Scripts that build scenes

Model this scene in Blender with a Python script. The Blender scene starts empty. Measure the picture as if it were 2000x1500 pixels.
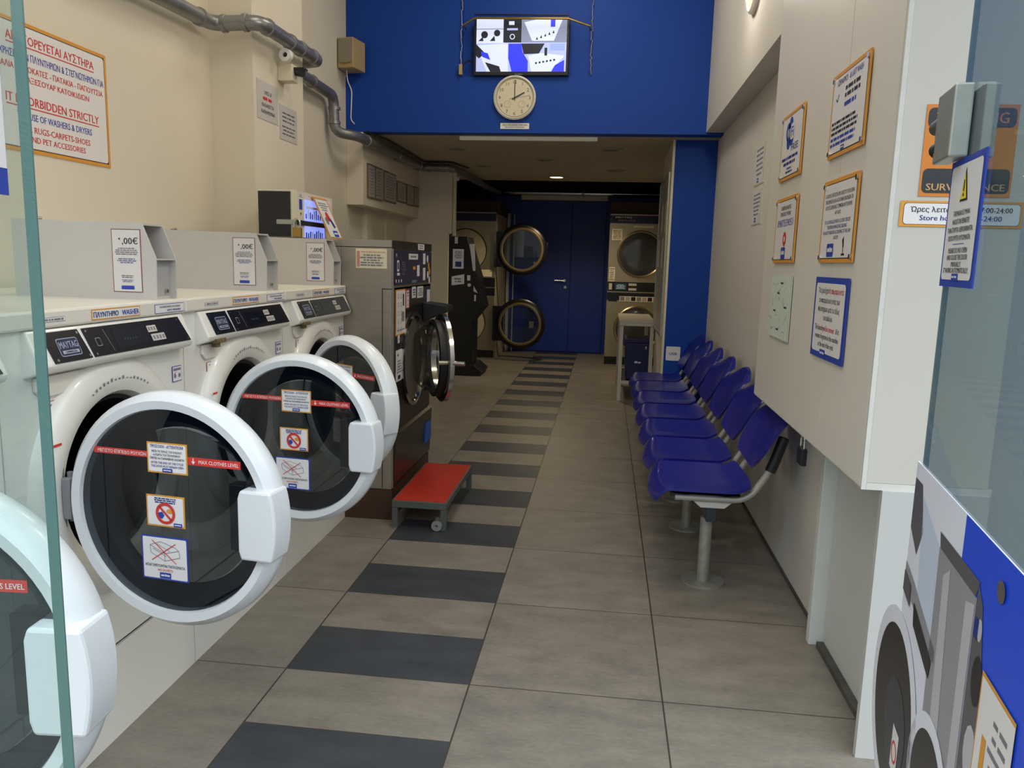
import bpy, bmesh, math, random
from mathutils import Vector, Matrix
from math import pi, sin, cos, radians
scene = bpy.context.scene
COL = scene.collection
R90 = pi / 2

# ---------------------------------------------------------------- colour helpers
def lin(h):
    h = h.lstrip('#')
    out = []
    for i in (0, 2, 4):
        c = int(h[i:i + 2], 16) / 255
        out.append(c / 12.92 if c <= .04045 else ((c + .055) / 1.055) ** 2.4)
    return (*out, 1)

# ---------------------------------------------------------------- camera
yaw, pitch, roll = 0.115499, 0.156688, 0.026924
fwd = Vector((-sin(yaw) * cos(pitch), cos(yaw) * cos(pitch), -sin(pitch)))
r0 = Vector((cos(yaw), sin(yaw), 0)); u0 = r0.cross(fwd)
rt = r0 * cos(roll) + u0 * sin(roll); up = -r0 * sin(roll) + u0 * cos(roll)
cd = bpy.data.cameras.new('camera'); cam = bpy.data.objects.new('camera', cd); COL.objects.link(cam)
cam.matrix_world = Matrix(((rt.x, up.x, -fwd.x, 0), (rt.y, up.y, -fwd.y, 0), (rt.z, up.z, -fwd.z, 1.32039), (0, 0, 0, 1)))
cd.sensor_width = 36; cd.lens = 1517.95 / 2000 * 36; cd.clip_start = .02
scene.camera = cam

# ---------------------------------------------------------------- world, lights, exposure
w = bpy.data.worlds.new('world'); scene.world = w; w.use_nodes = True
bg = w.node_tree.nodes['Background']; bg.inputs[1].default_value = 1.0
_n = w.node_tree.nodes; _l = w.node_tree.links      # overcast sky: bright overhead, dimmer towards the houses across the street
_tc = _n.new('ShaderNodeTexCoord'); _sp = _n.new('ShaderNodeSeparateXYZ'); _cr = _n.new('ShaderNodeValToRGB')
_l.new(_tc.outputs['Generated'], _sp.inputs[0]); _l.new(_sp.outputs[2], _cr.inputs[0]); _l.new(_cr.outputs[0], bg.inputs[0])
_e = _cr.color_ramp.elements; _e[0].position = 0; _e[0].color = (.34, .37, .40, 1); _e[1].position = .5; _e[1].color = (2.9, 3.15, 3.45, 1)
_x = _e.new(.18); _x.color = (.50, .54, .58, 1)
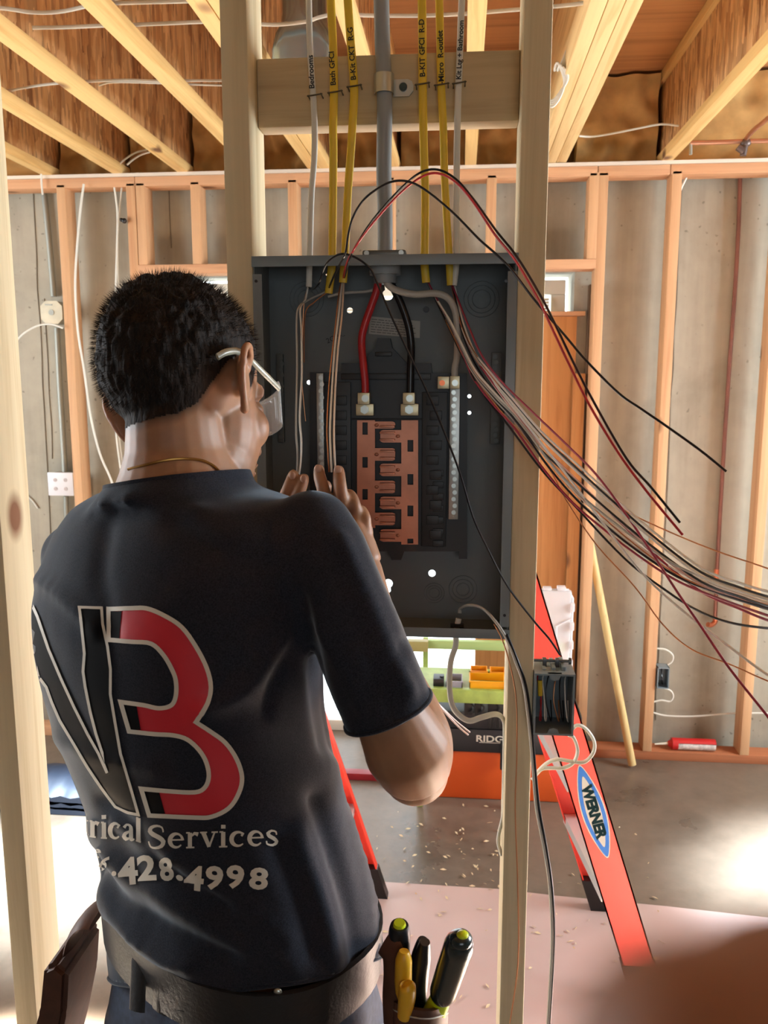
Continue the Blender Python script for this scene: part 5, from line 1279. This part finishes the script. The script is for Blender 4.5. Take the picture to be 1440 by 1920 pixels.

• [WHAT YOU NEED TO DO]
Copy out the whole listing exactly, and don't carry over any pictures.

• [SOLUTION]
Model this scene in Blender with a Python script. The Blender scene starts empty. Measure the picture as if it were 2000x1500 pixels.
import bpy, bmesh, math, random
from mathutils import Vector, Matrix
from math import pi, sin, cos, radians
scene = bpy.context.scene
COL = scene.collection
R90 = pi / 2

# ---------------------------------------------------------------- colour helpers
def lin(h):
    h = h.lstrip('#')
    out = []
    for i in (0, 2, 4):
        c = int(h[i:i + 2], 16) / 255
        out.append(c / 12.92 if c <= .04045 else ((c + .055) / 1.055) ** 2.4)
    return (*out, 1)

# ---------------------------------------------------------------- camera
yaw, pitch, roll = 0.115499, 0.156688, 0.026924
fwd = Vector((-sin(yaw) * cos(pitch), cos(yaw) * cos(pitch), -sin(pitch)))
r0 = Vector((cos(yaw), sin(yaw), 0)); u0 = r0.cross(fwd)
rt = r0 * cos(roll) + u0 * sin(roll); up = -r0 * sin(roll) + u0 * cos(roll)
cd = bpy.data.cameras.new('camera'); cam = bpy.data.objects.new('camera', cd); COL.objects.link(cam)
cam.matrix_world = Matrix(((rt.x, up.x, -fwd.x, 0), (rt.y, up.y, -fwd.y, 0), (rt.z, up.z, -fwd.z, 1.32039), (0, 0, 0, 1)))
cd.sensor_width = 36; cd.lens = 1517.95 / 2000 * 36; cd.clip_start = .02
scene.camera = cam

# ---------------------------------------------------------------- world, lights, exposure
w = bpy.data.worlds.new('world'); scene.world = w; w.use_nodes = True
bg = w.node_tree.nodes['Background']; bg.inputs[1].default_value = 1.0
_n = w.node_tree.nodes; _l = w.node_tree.links      # overcast sky: bright overhead, dimmer towards the houses across the street
_tc = _n.new('ShaderNodeTexCoord'); _sp = _n.new('ShaderNodeSeparateXYZ'); _cr = _n.new('ShaderNodeValToRGB')
_l.new(_tc.outputs['Generated'], _sp.inputs[0]); _l.new(_sp.outputs[2], _cr.inputs[0]); _l.new(_cr.outputs[0], bg.inputs[0])
_e = _cr.color_ramp.elements; _e[0].position = 0; _e[0].color = (.34, .37, .40, 1); _e[1].position = .5; _e[1].color = (2.9, 3.15, 3.45, 1)
_x = _e.new(.18); _x.color = (.50, .54, .58, 1)
Continue the Blender Python script for this scene: part 5, from line 1279. This part finishes the script. The script is for Blender 4.5. Take the picture to be 1440 by 1920 pixels.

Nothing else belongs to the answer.